Critical Overview
Last Updated on June 1, 2019, by eNotes Editorial. Word Count: 835
The critical reputation of Cry, the Beloved Country in the international community has been overwhelmingly positive. Alan Paton's novel, both written and submitted to publishers while on a tour, received much praise the moment it was released. It sold out on its first day of appearance and entered its sixth print run by the end of the year. Back home in South Africa, however, the newly independent Paton was not so warmly embraced. The novel was critical of the new regime and Afrikaners because of their narrow vision and fear-ridden pride. Conversely, black South Africans could never forgive Paton for being a white and could never see the book as anything but a parable written by a white man—sympathetic though he was. The most positive reviewer from this camp was Dennis Brutus, a poet who was a prison inmate with Nelson Mandela. Brutus attributed a new sort of writing in South Africa to Paton and his novel. Paton, said Brutus, set in motion a writing that viewed apartheid critically in such a way as to move people and awaken them to our blight of inhumanity. Unfortunately, Brutus's valuation was retrospective as well as a minority opimon. Martin Tucker, in his book Africa in Modern Literature, said that few writers were indebted to Paton. Even so, Cry, the Beloved Country outsold all other books except the Bible in South Africa.
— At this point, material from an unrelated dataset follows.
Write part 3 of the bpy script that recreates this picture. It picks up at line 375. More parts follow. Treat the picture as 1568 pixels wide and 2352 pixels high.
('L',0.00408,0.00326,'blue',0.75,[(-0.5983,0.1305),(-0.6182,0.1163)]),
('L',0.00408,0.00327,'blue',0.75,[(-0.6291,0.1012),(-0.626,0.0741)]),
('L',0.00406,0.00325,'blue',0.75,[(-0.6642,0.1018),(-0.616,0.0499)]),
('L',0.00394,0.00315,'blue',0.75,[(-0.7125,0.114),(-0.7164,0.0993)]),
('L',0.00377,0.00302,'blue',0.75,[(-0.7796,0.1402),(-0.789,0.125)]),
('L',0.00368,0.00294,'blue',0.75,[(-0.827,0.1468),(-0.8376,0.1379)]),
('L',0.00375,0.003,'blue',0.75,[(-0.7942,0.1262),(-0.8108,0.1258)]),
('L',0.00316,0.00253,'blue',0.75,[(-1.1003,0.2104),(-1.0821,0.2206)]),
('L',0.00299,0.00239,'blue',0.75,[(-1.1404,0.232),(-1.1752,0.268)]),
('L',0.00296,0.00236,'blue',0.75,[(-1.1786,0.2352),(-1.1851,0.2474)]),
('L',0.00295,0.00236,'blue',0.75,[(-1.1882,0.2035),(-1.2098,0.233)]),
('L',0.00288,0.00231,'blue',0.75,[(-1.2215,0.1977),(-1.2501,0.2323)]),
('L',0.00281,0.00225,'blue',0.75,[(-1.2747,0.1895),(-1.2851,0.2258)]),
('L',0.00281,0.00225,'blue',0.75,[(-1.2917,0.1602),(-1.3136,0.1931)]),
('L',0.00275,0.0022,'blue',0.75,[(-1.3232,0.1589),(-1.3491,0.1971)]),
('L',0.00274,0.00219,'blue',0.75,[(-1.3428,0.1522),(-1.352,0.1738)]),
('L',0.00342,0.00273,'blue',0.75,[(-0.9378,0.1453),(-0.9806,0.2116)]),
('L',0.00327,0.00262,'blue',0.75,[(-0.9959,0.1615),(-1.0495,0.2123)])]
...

Though the first print run was small, the critics picked up the novel and sounded its triumph. The New York Times Review, the New York Herald Tribune Weekly Book Review, and the Yale Review were all enthusiastic in 1948 when the novel was released. They applauded the new sense of lyricism which Paton had brought English literature by the adoption of the Zulu and Xosa syntax. They praised the breadth of the subject matter yet simple style of the book. While still positive, there were those critics who seemed to miss the point of the novel. One example was Harold C. Gardiner's review in which he says, "the story is preeminently one of individuals. There are no sweeping and grandiose statements about 'the race problem.'" Apparently, he would have preferred a normal protest novel to the more poetic parable Paton wrote.
In 1957, Sheridan Baker wrote an interpretive article which found that the geography of Paton's story was not only symbolic but that it was the same type of Christian allegory to be found in Bunyan's The Pilgrim's Progress and Dante's Divine Comedy. This would not have been so bad, says Edward Callahan in his 1991 book, but Baker used his idea about Paton's work in an educational packet wherein children were instructed by Baker to make ludicrous associations in the novel Fortunately, the article by Harry A. Gailey entitled "Sheridan Baker's 'Paton's Beloved Country,'" in which Gailey says that the interpretation of Baker is textually baseless, is also included in the anthology of Baker.
A more rational approach to the novel was close by. Edmund Fuller wrote glowingly of the novel in his Man in Modern Fiction. There he wrote that Cry, the Beloved Country "is a great and dramatic novel because Alan Paton in addition to his skill of workmanship sees with clear eyes both good and evil, differentiates them, pitches them in conflict with each other, and takes sides." Thus, while moving only slightly beyond the obvious praise for Paton's political stance, a critic was seeing the story as that of an individual quest for meaning and not just a political protest.
Most criticism of the book simply sides with Paton due to the political tension of the work. In fact, there is little variation amongst the reviewers when it comes to what it is in the novel which deserves praise. Mostly, it was felt that the quasi-Biblical language of the novel was an emotional catalyst that helped to place the reader on the side of the Kumalos and only secondarily with the Jarvis family. Typical of these reviews is that by Edwin Bruell in "Keen Scalpel on Racial Ills." In that article he compared Paton's novel with Harper Lee's To Kill a Mockingbird because both novels present children as the innocent victims of society's molding forces. Another review by Myron Matlaw in Arcadia simply sums up the critical view of Paton: "Understatement, deceptive simplicity, repetition, selectivity of narrative, episode, and setting, as well as the emotional charge of Paton's style—all these are manifested in Paton's characters as well."
In a recent book by Edward Callan, Cry, the Beloved Country: A Novel of South Africa, the view is taken that the book is a classic because of its endurance. After forty years and two movies, Paton's novel is still widely read. He also cites the work as having a universal appeal because of its poetic language and its theme of human responsibility. The setting for the novel, adds Callan, has changed incredibly in that span of time but he makes no prediction about how this will affect the reception of the work.